Minimal Natural Supersymmetry after the LHC8

TL;DR

This paper evaluates minimal natural supersymmetry models against LHC Run 1 data, identifying allowed and excluded parameter regions based on extensive search analyses, with a focus on light higgsinos, stops, and gluinos.

Contribution

It provides a comprehensive analysis of 22,000 minimal natural SUSY scenarios using public tools, delineating the parameter space allowed by LHC data.

Findings

Scenarios with $m_{\tilde t_1} < 230$ GeV are excluded.

Scenarios with $m_{\tilde g} < 440$ GeV are excluded.

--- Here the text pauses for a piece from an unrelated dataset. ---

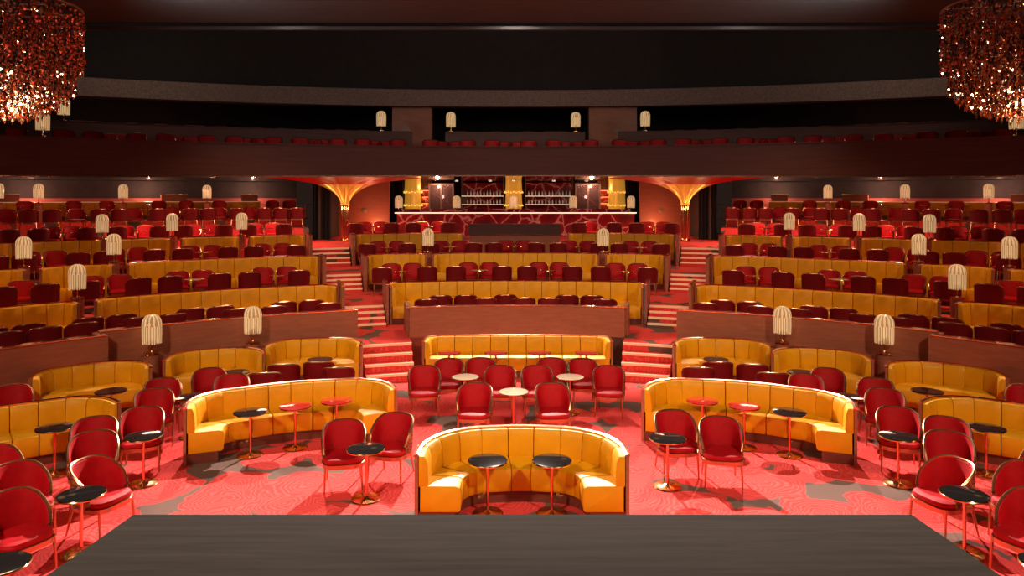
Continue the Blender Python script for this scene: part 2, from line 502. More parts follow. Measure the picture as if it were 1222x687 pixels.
banquette(cpath(4.45, .75, .35, bow=.05), (0, 17.95, 0), 0, 'long mustard banquette at back of front floor below the centre parapet', G, .44)
# tier banquettes
tb = 'mustard banquettes on the raised tiers'
def tb_(k, t0, t1, label, e0=True, e1=True, h=None, ex=.08):
    banquette(arcpath(RB[k], t0, t1, e0, e1, ex=ex), (0, 0, Z[k]), 0, label, tb, .5, h or (1.05, 1.13, 1.13)[k-1], low=True)
tw = {1: 'first', 2: 'second', 3: 'third'}
tb_(1, -14.1, 14.1, 'wide mustard banquette closing the first raised tier, centre block', ex=.7)
tb_(2, -15.4, -9.3, 'short mustard banquette on second raised tier, centre block, left of the long one')
tb_(2, -8.7, 8.7, 'long mustard banquette on second raised tier, centre block')
tb_(2, 9.3, 15.4, 'short mustard banquette on second raised tier, centre block, right of the long one')
tb_(3, -15.8, -5.2, 'mustard banquette on third raised tier left of the timber control desk')
tb_(3, 5.2, 15.8, 'mustard banquette on third raised tier right of the timber control desk')
J = {1: [19.4, 42.2, 43.4, 62], 2: [20.0, 37.2, 38.2, 43.8, 44.8, 62], 3: [20.4, 25.6, 26.3, 31.4, 32.1, 36.8, 37.5, 43, 43.7, 50, 50.7, 60]}
for s, n in ((-1, 'left'), (1, 'right')):
    for k, js in J.items():
        for q in range(0, len(js), 2):
            a, c = sorted((s*js[q], s*js[q+1]))
            tb_(k, a, c, 'mustard banquette on %s raised tier, %s block, %s from the stairs' % (tw[k], n, ordw(q//2)))

# ------------------------------------------------------------------ table lamps
def lamp():
    root = empty('table_lamp')
    b = MB().use('brass'); b.lathe([(.15, 0), (.15, .018), (.03, .03), (.018, .06)], 20); b.obj('base', root, True)
    b = MB().use('brass'); b.lathe([(.014, .03), (.014, .30)], 8); b.obj('stem', root, True)
    b = MB().use('shadetop'); b.use('strand2')
    for k in range(24):
        t = 2*PI*k/24; b.use('shadetop' if k % 2 else 'strand2')
        b.tube([(r*math.cos(t), r*math.sin(t), z) for r, z in ((.183, .58), (.18, .66), (.160, .73), (.118, .785), (.056, .815), (.01, .82))], [.018, .018, .017, .014, .009, .005], 5)
    b.obj('lamp_shade', root, True)
    b = MB().use('shade')
    for k in range(44):
        t = 2*PI*k/44; x, y = .183*math.cos(t), .183*math.sin(t); l = .20+.03*((k*7) % 5)/5
        b.use('shade' if k % 2 else 'strand2')
        b.tube([(x, y, .60), (x*1.01, y*1.01, .40), (x, y, l)], [.015, .014, .009], 4)
    b.obj('fringe', root, True)
    b = MB().use('lampcore'); b.lathe([(.03, .32), (.05, .38), (.05, .54), (.03, .58)], 14); b.obj('bulb', root, True)
    b = MB().use('brass'); b.lathe([(.182, .585), (.19, .59), (.19, .60), (.182, .605), (.176, .595)], 24); b.obj('ring', root, True)
    return root
LP = Proto(lamp())
def pedestal(x, y, z, h, rz, label, r=.17):
    o = empty('lamp_pedestal', (x, y, z), rz); tag(o, label, 'pedestal', 'lamp pedestals between banquettes')
    b = MB().use('wood'); b.lathe([(r*.95, 0), (r, .02), (r, h-.03)], 16); b.obj('post', o, True)
    b = MB().use('rose'); b.lathe([(r+.01, h-.03), (r+.012, h-.015), (r, h)], 20); b.obj('cap', o, True)
def put_lamp(x, y, z, label, g='fringed lamps among the seating'):
    LP.put((x, y, z), random.uniform(0, 3), label, 'lamp', g)
for s, n in ((-1, 'left'), (1, 'right')):
    for (x, y), w in zip([(6.12, 17.05), (7.87, 15.85)], ['nearer the stairs', 'farther from the stairs']):
        pedestal(s*x, y, 0, .93, 0, 'walnut pedestal between the small booths on the %s, %s' % (n, w), .16)
        put_lamp(s*x, y, .93, 'cream fringed lamp between the small booths on the %s, %s' % (n, w))
    jj = {1: [(42.8, 16.05)], 2: [(37.7, 19.75), (44.3, 19.75)], 3: [(25.95, 23.25), (31.75, 23.25), (37.15, 23.25)]}
    for k, lst in jj.items():
        for q, (t, R) in enumerate(lst):
            x, y = pol(R, s*t); zz = Z[k+1]
            h = Z[k]+(1.05, 1.13, 1.13)[k-1]-zz+.02
            pedestal(x, y, zz, h, 0, 'walnut pedestal behind %s tier banquettes, %s block, %s from stairs' % (tw[k], n, ordw(q)), .15)
            put_lamp(x, y, zz+h, 'cream fringed lamp behind %s tier banquettes, %s block, %s from the stairs' % (tw[k], n, ordw(q)))
    x, y = pol(19.75, s*9.0); h = Z[2]+1.15-Z[3]
    pedestal(x, y, Z[3], h, 0, 'walnut pedestal behind second tier banquettes, centre block, %s one' % n, .15)
    put_lamp(x, y, Z[3]+h, 'cream fringed lamp in centre block of the tiers, %s one of two' % n)
    # lamps along the topmost tier under the balcony
    for q, px in enumerate([247, 147, 46, -2] if s < 0 else [988, 1080, 1180]):
        x, y = ring_px(px, 31.6)
        pedestal(x, y, Z[6], .82, 0, 'tall walnut lamp post on topmost tier under balcony, %s block, %s from aisle' % (n, ordw(q)), .14)
        put_lamp(x, y, Z[6]+.82, 'cream fringed lamp on topmost tier under balcony, %s block, %s from aisle' % (n, ordw(q)))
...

Models with $m_{\tilde t_1} > 660$ GeV and $m_{\tilde g} > 1180$ GeV remain allowed.

Abstract

In this work, we present limits on natural supersymmetry scenarios based on searches in data taken during run 1 of the LHC. We consider a set of 22000 model points in a six dimensional parameter space. These scenarios are minimal in the sense of only keeping those superparticles relatively light that are required to cancel the leading quadratically divergent quantum corrections (from the top and QCD sector) to the Higgs mass in the Standard Model. The resulting mass spectra feature higgsinos as the lightest supersymmetric particle, as well as relatively light third generation $SU(2)$ doublet squarks and $SU(2)$ singlet stops and gluinos while assuming a Standard Model like Higgs boson. All remaining supersymmetric particles and Higgs bosons are assumed to be decoupled. We check each parameter set against a large number of LHC searches as implemented in the public code {\tt CheckMATE}. These searches show a considerable degree of complementarity, i.e. in general many searches have to be considered in order to check whether a given scenario is allowed. We delineate allowed and excluded regions in parameter space. For example, we find that all scenarios where either $m_{\tilde t_1} < 230$ GeV or $m_{\tilde g} < 440$ GeV are clearly excluded, while all model points where $m_{\tilde t_1} > 660$ GeV and $m_{\tilde g} > 1180$ GeV remain allowed.